■ COLLECTED MATERIAL
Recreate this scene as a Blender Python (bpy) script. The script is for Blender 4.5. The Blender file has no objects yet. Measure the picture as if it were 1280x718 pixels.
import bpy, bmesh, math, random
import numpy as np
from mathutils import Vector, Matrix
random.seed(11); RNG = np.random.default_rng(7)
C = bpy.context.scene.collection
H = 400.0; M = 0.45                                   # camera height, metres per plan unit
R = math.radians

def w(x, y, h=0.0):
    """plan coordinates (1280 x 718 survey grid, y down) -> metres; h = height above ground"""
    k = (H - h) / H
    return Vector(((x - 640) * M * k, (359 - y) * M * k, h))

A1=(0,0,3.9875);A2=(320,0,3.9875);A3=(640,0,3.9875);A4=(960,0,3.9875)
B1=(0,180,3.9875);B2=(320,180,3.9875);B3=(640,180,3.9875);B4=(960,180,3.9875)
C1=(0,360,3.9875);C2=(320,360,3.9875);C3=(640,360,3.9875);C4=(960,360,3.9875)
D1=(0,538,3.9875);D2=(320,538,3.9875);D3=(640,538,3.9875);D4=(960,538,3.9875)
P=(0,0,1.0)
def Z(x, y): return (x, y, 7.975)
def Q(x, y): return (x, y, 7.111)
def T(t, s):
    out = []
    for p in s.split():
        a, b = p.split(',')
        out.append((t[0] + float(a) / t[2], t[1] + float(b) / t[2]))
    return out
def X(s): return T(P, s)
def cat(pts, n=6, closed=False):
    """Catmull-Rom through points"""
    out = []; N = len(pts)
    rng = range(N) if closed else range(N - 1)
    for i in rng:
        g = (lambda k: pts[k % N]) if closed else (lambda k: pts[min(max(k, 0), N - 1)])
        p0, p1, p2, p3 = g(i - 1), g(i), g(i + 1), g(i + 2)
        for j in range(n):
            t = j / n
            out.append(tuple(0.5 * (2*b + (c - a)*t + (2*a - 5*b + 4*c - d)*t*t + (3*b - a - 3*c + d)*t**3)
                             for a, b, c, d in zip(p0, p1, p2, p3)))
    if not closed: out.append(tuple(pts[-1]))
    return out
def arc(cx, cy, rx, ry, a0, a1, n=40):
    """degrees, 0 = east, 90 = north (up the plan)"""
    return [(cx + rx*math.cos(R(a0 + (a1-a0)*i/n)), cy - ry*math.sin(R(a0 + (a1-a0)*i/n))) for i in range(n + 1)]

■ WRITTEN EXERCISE
Write the material out again in its entirety, exactly as shown.

■ EXERCISE ANSWER
Recreate this scene as a Blender Python (bpy) script. The script is for Blender 4.5. The Blender file has no objects yet. Measure the picture as if it were 1280x718 pixels.
import bpy, bmesh, math, random
import numpy as np
from mathutils import Vector, Matrix
random.seed(11); RNG = np.random.default_rng(7)
C = bpy.context.scene.collection
H = 400.0; M = 0.45                                   # camera height, metres per plan unit
R = math.radians

def w(x, y, h=0.0):
    """plan coordinates (1280 x 718 survey grid, y down) -> metres; h = height above ground"""
    k = (H - h) / H
    return Vector(((x - 640) * M * k, (359 - y) * M * k, h))

A1=(0,0,3.9875);A2=(320,0,3.9875);A3=(640,0,3.9875);A4=(960,0,3.9875)
B1=(0,180,3.9875);B2=(320,180,3.9875);B3=(640,180,3.9875);B4=(960,180,3.9875)
C1=(0,360,3.9875);C2=(320,360,3.9875);C3=(640,360,3.9875);C4=(960,360,3.9875)
D1=(0,538,3.9875);D2=(320,538,3.9875);D3=(640,538,3.9875);D4=(960,538,3.9875)
P=(0,0,1.0)
def Z(x, y): return (x, y, 7.975)
def Q(x, y): return (x, y, 7.111)
def T(t, s):
    out = []
    for p in s.split():
        a, b = p.split(',')
        out.append((t[0] + float(a) / t[2], t[1] + float(b) / t[2]))
    return out
def X(s): return T(P, s)
def cat(pts, n=6, closed=False):
    """Catmull-Rom through points"""
    out = []; N = len(pts)
    rng = range(N) if closed else range(N - 1)
    for i in rng:
        g = (lambda k: pts[k % N]) if closed else (lambda k: pts[min(max(k, 0), N - 1)])
        p0, p1, p2, p3 = g(i - 1), g(i), g(i + 1), g(i + 2)
        for j in range(n):
            t = j / n
            out.append(tuple(0.5 * (2*b + (c - a)*t + (2*a - 5*b + 4*c - d)*t*t + (3*b - a - 3*c + d)*t**3)
                             for a, b, c, d in zip(p0, p1, p2, p3)))
    if not closed: out.append(tuple(pts[-1]))
    return out
def arc(cx, cy, rx, ry, a0, a1, n=40):
    """degrees, 0 = east, 90 = north (up the plan)"""
    return [(cx + rx*math.cos(R(a0 + (a1-a0)*i/n)), cy - ry*math.sin(R(a0 + (a1-a0)*i/n))) for i in range(n + 1)]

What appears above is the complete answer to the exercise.